Starting with the first line of the listing, quote each line exactly until and including the one with "S.camera = cam_o", leaving pictures out.

Materials provided:
▼
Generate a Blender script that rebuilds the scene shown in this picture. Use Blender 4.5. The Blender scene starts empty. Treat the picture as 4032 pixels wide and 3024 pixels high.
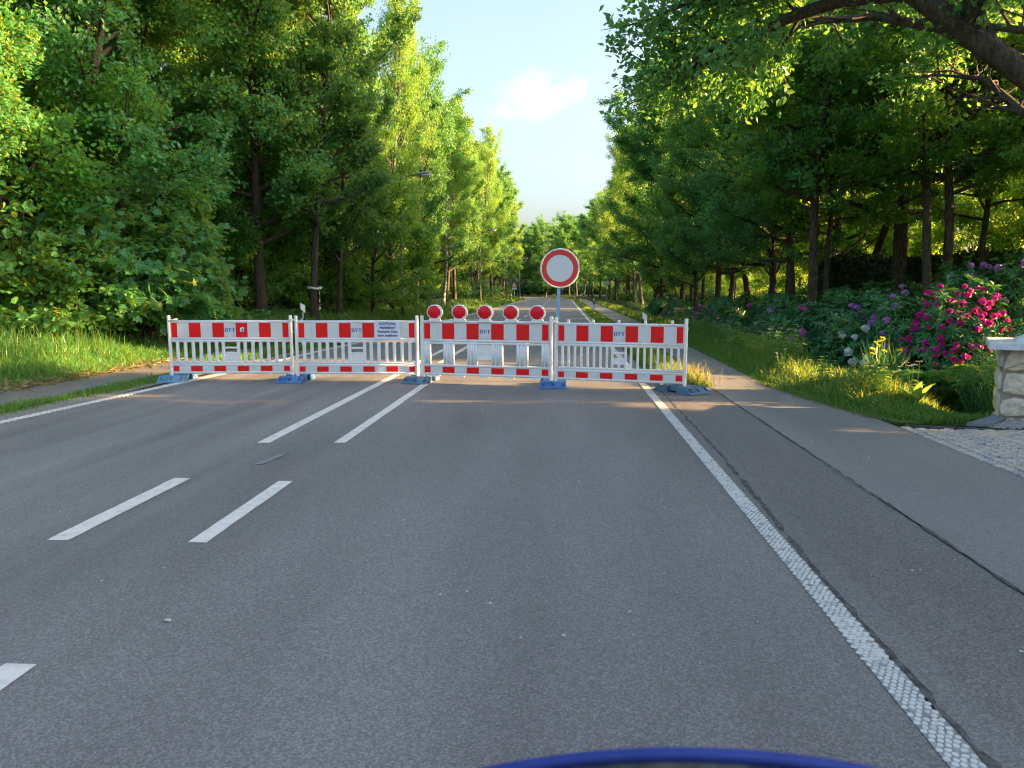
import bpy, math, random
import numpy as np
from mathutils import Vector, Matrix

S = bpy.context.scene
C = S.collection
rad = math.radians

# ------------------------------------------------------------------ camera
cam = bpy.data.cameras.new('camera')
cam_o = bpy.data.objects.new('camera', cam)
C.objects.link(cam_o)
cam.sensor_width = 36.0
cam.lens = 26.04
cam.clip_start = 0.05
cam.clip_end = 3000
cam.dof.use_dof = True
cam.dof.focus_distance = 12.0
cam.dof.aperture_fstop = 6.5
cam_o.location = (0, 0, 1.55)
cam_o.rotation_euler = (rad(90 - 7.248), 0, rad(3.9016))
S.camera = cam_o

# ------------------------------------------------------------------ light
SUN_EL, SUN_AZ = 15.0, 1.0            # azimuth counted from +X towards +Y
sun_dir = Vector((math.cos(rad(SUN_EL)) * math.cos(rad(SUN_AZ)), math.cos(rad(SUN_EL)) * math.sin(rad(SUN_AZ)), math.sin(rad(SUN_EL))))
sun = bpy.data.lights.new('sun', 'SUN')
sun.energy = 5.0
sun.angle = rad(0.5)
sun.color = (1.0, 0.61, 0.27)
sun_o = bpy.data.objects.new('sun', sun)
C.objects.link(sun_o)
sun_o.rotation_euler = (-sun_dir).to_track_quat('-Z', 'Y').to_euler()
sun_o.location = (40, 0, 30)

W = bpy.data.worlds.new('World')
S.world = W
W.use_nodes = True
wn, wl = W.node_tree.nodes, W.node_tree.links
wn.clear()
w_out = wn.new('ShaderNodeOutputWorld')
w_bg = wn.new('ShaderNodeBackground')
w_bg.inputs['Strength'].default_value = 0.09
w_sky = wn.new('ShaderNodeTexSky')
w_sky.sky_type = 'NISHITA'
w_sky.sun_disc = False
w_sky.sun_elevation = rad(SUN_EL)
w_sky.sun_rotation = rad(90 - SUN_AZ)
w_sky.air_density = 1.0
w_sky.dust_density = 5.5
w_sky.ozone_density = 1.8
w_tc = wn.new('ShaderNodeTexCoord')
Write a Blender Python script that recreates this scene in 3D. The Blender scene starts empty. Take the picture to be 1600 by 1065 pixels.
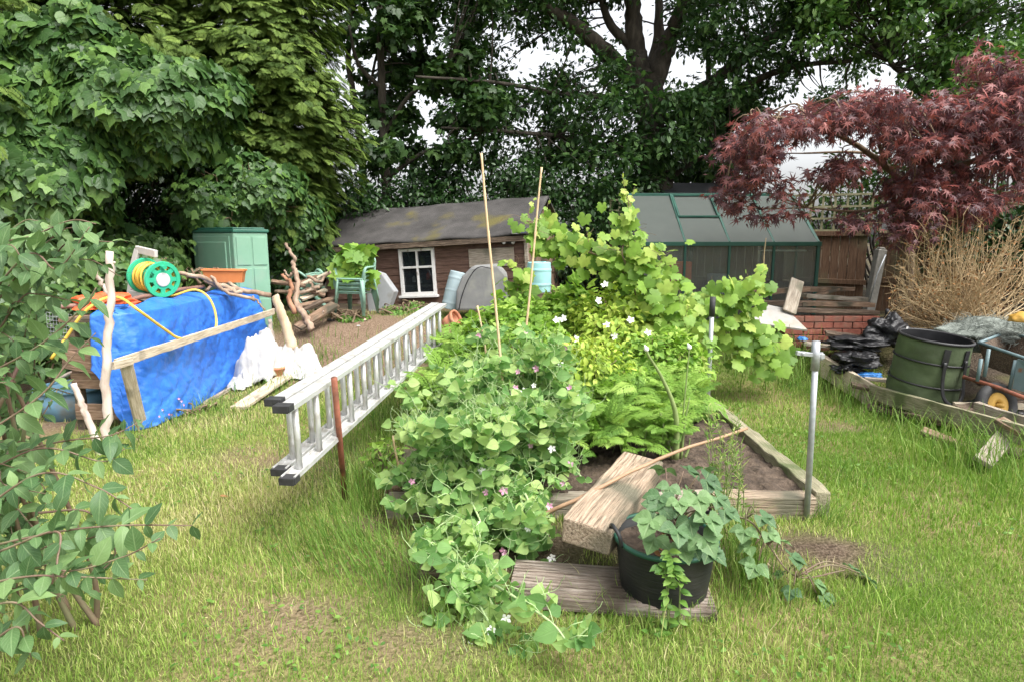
▲
Answer to this exercise:
Generate a Blender script that rebuilds the scene shown in this picture. Use Blender 4.5. The Blender scene starts empty. Treat the picture as 4032 pixels wide and 3024 pixels high.
import bpy, math, random
import numpy as np
from mathutils import Vector, Matrix

S = bpy.context.scene
C = S.collection
rad = math.radians

# ------------------------------------------------------------------ camera
cam = bpy.data.cameras.new('camera')
cam_o = bpy.data.objects.new('camera', cam)
C.objects.link(cam_o)
cam.sensor_width = 36.0
cam.lens = 26.04
cam.clip_start = 0.05
cam.clip_end = 3000
cam.dof.use_dof = True
cam.dof.focus_distance = 12.0
cam.dof.aperture_fstop = 6.5
cam_o.location = (0, 0, 1.55)
cam_o.rotation_euler = (rad(90 - 7.248), 0, rad(3.9016))
S.camera = cam_o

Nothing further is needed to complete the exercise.